Bei einer Razzia im März stellte die Polizei Sturmgewehre und 300.000 Euro in bar sicher. 14 Personen wurden von der Staatsanwaltschaft angezeigt – wegen Drogenhandel. Die Ursache für die eskalierende Gewalt sind Revierkämpfe zwischen Drogenbanden. In den Hierarchien der Verbrecherbanden stehen die Todesopfer ganz unten, sie sterben für die Kontrolle über die besten Drogenumschlagplätze, erzählt Michel B. Im Februar wurde ein 17-jähriger Dealer zu Tode gelyncht. Ende März fand man die von Patronen durchsiebte Leiche eines 17-jährigen Jungen, die auf einem Baugrundstück zurückgelassen wurde. Die Statistik der Todesopfer steigt von Jahr zu Jahr und die zuständige Staatsanwältin von Marseille, Dominique Laurens, geht davon aus, dass sich die Gewalt fortsetzen wird. "Es wird aber nicht immer und überall geschossen, nur an den Drogenumschlagsplätzen", erzählt Michel B. Die Getöteten seien meist selbst aktiv in den Drogenhandel verwickelt.

Viele Menschen hier suchen einen Ausweg aus dem Elend und werden drogenabhängig. Marseille ist wie kaum eine andere französische Stadt von sozialer Ungleichheit betroffen. Besonders in den nördlichen Vierteln grassieren Armut und Hoffnungslosigkeit, heruntergekommene Hochhäuser prägen die Landschaft. Die Arbeitslosenquote beträgt bis zu 40 Prozent. Dieses Elend ist nicht neu – der Drogenhandel blüht hier bereits seit Jahrzehnten. Die "quartiers nords" (Nordbezirke), gelten als eine der gefährlichsten Gegenden des Landes und bescherten Marseille ihren Ruf als hässliche Außenseiter-Stadt.

Bewohner protestierten am Dienstag gegen die kriminellen Entwicklungen: "Stoppt den Mord an unseren Kindern" steht auf dem Plakat
Bewohner protestierten am Dienstag gegen die kriminellen Entwicklungen: "Stoppt den Mord an unseren Kindern" steht auf dem Plakat © APA/AFP/CHRISTOPHE SIMON (CHRISTOPHE SIMON)
Eine Drogenabhängige wird von der französischen Polizei verhaftet
Eine Drogenabhängige wird von der französischen Polizei verhaftet © APA/AFP/CHRISTOPHE SIMON

Die Mafia fängt die Hoffnungslosen ein

Aber es gibt auch Bewohner, die die eskalierende Gewalt nicht länger hinnehmen wollen. "Ich habe ein Baby. Man muss da etwas machen und den Jungen helfen", sagte eine Frau, die an einer Demonstration am Dienstag teilnahm, zu einem lokalen Fernsehsender. Michel B. meint, es gebe zwar viele Bürgerinitiativen, die eine Veränderung fordern würden, "aber ihnen fehlen die finanziellen Mittel und die institutionelle Unterstützung". Er sagt, dass Marseille lange von den Pariser Politikern "ignoriert und verachtet" wurde.  Auch heute werde noch weggesehen, Vetternwirtschaft und Korruption würden die Stadtpolitik bestimmen.

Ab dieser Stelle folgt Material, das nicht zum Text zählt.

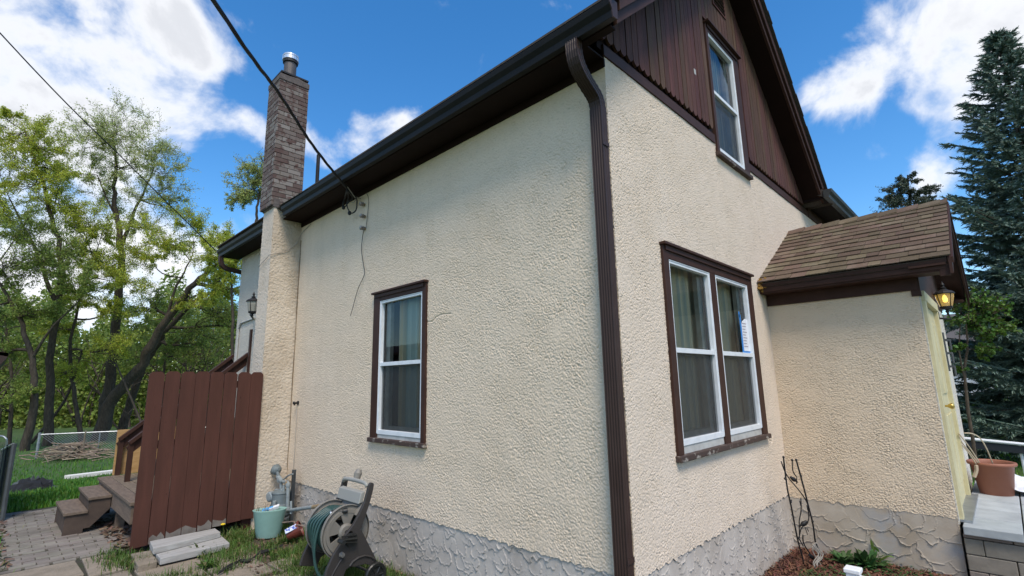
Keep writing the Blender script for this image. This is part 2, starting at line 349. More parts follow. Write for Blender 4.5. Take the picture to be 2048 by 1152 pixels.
_b = m_amber.node_tree.nodes['Principled BSDF']; _b.inputs['Base Color'].default_value = (.8,.75,.6,1); _b.inputs['Roughness'].default_value = .15; _b.inputs['Transmission Weight'].default_value = .85; _b.inputs['IOR'].default_value = 1.1; _b.inputs['Emission Color'].default_value = (1,.62,.12,1); _b.inputs['Emission Strength'].default_value = .10
m_bulb = D.materials.new('lit_bulb'); m_bulb.use_nodes = True
_b = m_bulb.node_tree.nodes['Principled BSDF']; _b.inputs['Emission Color'].default_value = (1,.66,.10,1); _b.inputs['Emission Strength'].default_value = 1.1
m_frost = mat('lantern_glass', (.34,.33,.29), .3)

# ------------------------------------------------------------------ relief fields
def bandnoise(nu, nv, step, wave, aspect=1.0, seed=0):
    r = np.random.default_rng(seed); w = np.fft.rfft2(r.standard_normal((nv, nu)))
    fv = np.fft.fftfreq(nv, step)[:, None]; fu = np.fft.rfftfreq(nu, step)[None, :]
    f = np.hypot(fv*aspect, fu); f0 = 1/wave
    h = np.fft.irfft2(w*np.exp(-((f-f0)/(f0*.42))**2), s=(nv, nu)); return h/h.std()
def smooth1(n, step, wave, seed):
    return bandnoise(n, 2, step, wave, 1, seed)[0]
def grid(name, m, u0, u1, z0, z1, step, mapf, amp=.0035, wave=.034, holes=(), cracks=(), parent=None, seed=1, jag=0, cut=None, kind='stucco'):
    nu, nv = int(round((u1-u0)/step))+1, int(round((z1-z0)/step))+1
    u = np.linspace(u0, u1, nu); z = np.linspace(z0, z1, nv); UU, ZZ = np.meshgrid(u, z)
    if kind == 'stucco':
        a = bandnoise(nu, nv, step, wave, 1.25, seed); b = bandnoise(nu, nv, step, wave*2.6, 1, seed+50)
        c = bandnoise(nu, nv, step, wave*1.7, 1, seed+33); H = amp*(.40*np.tanh(1.2*a)-1.9*np.exp(-((a+.3)/.33)**2)*np.clip(.85+.45*c, 0, 1.5)+.28*bandnoise(nu, nv, step, wave*.55, 1, seed+9))*np.clip(.80+.11*bandnoise(nu, nv, step, .16, 1, seed+71)+.12*bandnoise(nu, nv, step, .45, 1, seed+72), .35, 1.3) + .0004*b + .0006*bandnoise(nu, nv, step, .35, 1, seed+73)
    else: H = trowel(UU, ZZ, u0, u1, z0, z1, seed, 1.75 if kind == 'big' else 1.0)
    for pl in cracks:
        for (a0, b0), (a1, b1) in zip(pl[:-1], pl[1:]):
            d = np.array((a1-a0, b1-b0)); t = np.clip(((UU-a0)*d[0]+(ZZ-b0)*d[1])/(d@d), 0, 1)
            H -= .009*np.exp(-((UU-a0-t*d[0])**2+(ZZ-b0-t*d[1])**2)/(.006**2))
    if jag:
        j = smooth1(nu, step, .12, seed+3)*.5+smooth1(nu, step, .07, seed+4)*.3
        ZZ = ZZ + (jag*j)[None, :]*np.clip(1-(ZZ-z0)/.06, 0, 1)
    X, Y, Z = mapf(UU, H, ZZ)
    V = np.stack([X, Y, Z], -1).reshape(-1, 3)
    idx = np.arange(nu*nv).reshape(nv, nu)
    Q = np.stack([idx[:-1, :-1], idx[:-1, 1:], idx[1:, 1:], idx[1:, :-1]], -1)
    cu = (UU[:-1, :-1]+UU[1:, 1:])/2; cz = (ZZ[:-1, :-1]+ZZ[1:, 1:])/2; keep = np.ones(cu.shape, bool)
    for (a, b, c, d) in holes: keep &= ~((cu > a) & (cu < b) & (cz > c) & (cz < d))
    if cut is not None: keep &= cut(cu, cz)
    Q = Q[keep]; used = np.zeros(len(V), bool); used[Q.ravel()] = True; remap = np.cumsum(used)-1
    return npmesh(name, V[used], remap[Q], m, parent, True)
def trowel(UU, ZZ, u0, u1, z0, z1, seed, S=1.0):
    r = np.random.default_rng(seed); H = np.zeros_like(UU)
    if UU.shape[0] > 8:
        st_p = UU[0,1]-UU[0,0]; w_ = bandnoise(UU.shape[1], UU.shape[0], st_p, .09, 1, seed+5); w2 = bandnoise(UU.shape[1], UU.shape[0], st_p, .05, 1, seed+6); UU = UU+.006*w_+.002*w2; ZZ = ZZ+.005*bandnoise(UU.shape[1], UU.shape[0], st_p, .08, 1, seed+7)+.002*w2
    n = int((u1-u0)*(z1-z0)/.0060/S**1.6)
    cz = np.sort(r.uniform(z0-.05, z1+.02, n))          # trowel passes laid from the bottom up
    for k in range(n):
        a, c = r.uniform(u0, u1), cz[k]; rx, ry = S*r.uniform(.04,.085), S*r.uniform(.05,.10); th = r.uniform(-.9,.9)
        du, dz = UU-a, ZZ-c; p = (du*math.cos(th)+dz*math.sin(th))/rx; q = (-du*math.sin(th)+dz*math.cos(th))/ry
        d2 = p*p+q*q; mk = d2 < 1
        edge = np.exp(-((1-np.sqrt(d2))/(.07/S))**2)*np.clip(.35-q, 0, 1)
        new = .003 - .002*q + (r.uniform(.002,.009) + .002*np.sin(p*3+k))*edge
        H = np.where(mk, new, H)
    return H

# ------------------------------------------------------------------ HOUSE
house = empty('house', (2.5, 3.8, 0), 'small cream stucco house with brown gable, chimney and front porch', 'house')
WZ = 4.02
lmap = lambda u, h, z: (-.014-h, u, z)
fmap = lambda u, h, z: (u, -.014-h, z)
pmap = lambda u, h, z: (2.998-h, -u, z)
lm0 = lambda u, h, z: (-.002-h, u, z)
fm0 = lambda u, h, z: (u, -.002-h, z)
pm0 = lambda u, h, z: (3.004-h, -u, z)
crk1 = [(2.10,2.28),(2.03,2.275),(1.96,2.315),(1.86,2.33),(1.75,2.32)]
crk2 = [(2.62,1.13),(2.6,1.02)]
crkf = [(2.52,1.17),(2.60,1.08),(2.66,1.06),(2.70,1.12)]
grid('side_wall', m_stucco, -.014, 5.14, 0.51, WZ, .0048, lmap, wave=.0185, amp=.0030, holes=[(2.13,3.03,1.16,2.64)], cracks=[crk1, crk2], parent=house, seed=11, jag=.007)
grid('front_wall', m_stucco_front, -.014, 3.02, .51, WZ+.03, .0042, fmap, wave=.0165, amp=.0028, holes=[(.65,2.47,1.15,2.70),(1.98,2.84,3.92,4.3)], cracks=[crkf], parent=house, seed=12, jag=.010)
grid('front_wall', m_stucco_front, 3.02, 7.0, 2.4, WZ+.03, .006, fmap, wave=.020, amp=.0030, parent=house, seed=13)
grid('porch_wall', m_stucco_porch, -.01, 1.31, .485, 2.47, .0044, pmap, amp=.0030, wave=.0175, parent=house, seed=14, jag=.008)
grid('foundation', m_found, -.01, 5.14, -.05, .55, .006, lm0, kind='t', parent=house, seed=21)
grid('foundation', m_found, -.01, 3.02, -.05, .55, .005, fm0, kind='t', parent=house, seed=22)
grid('foundation', m_found_tan, -.01, 1.31, -.05, .53, .005, pm0, kind='big', parent=house, seed=23)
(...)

Aber nicht alle Menschen geben auf. Viele Jugendliche versuchen es auf dem normalen Weg, aber sie tun sich schwer: "Die überwiegende Mehrheit der Jungen bleibt wirtschaftlich von ihrer Familie abhängig. Sie hoffen auf unbefristete Arbeitsverträge, besser bezahlte Jobs, sogar wenn es schwere körperliche Arbeit ist. Erst dann können sie sich eine Wohnung nehmen oder einen Kredit für ein Fahrzeug abschließen", erzählt Michel. Dabei wüssten viele nicht einmal, wie man einen eine Bewerbung schreibt oder wie man sich für ein Vorstellungsgespräch kleidet – die Hürden sind hoch. Die Drogenmafia ist dafür sehr erfolgreich bei der Rekrutierung neuer Mitglieder.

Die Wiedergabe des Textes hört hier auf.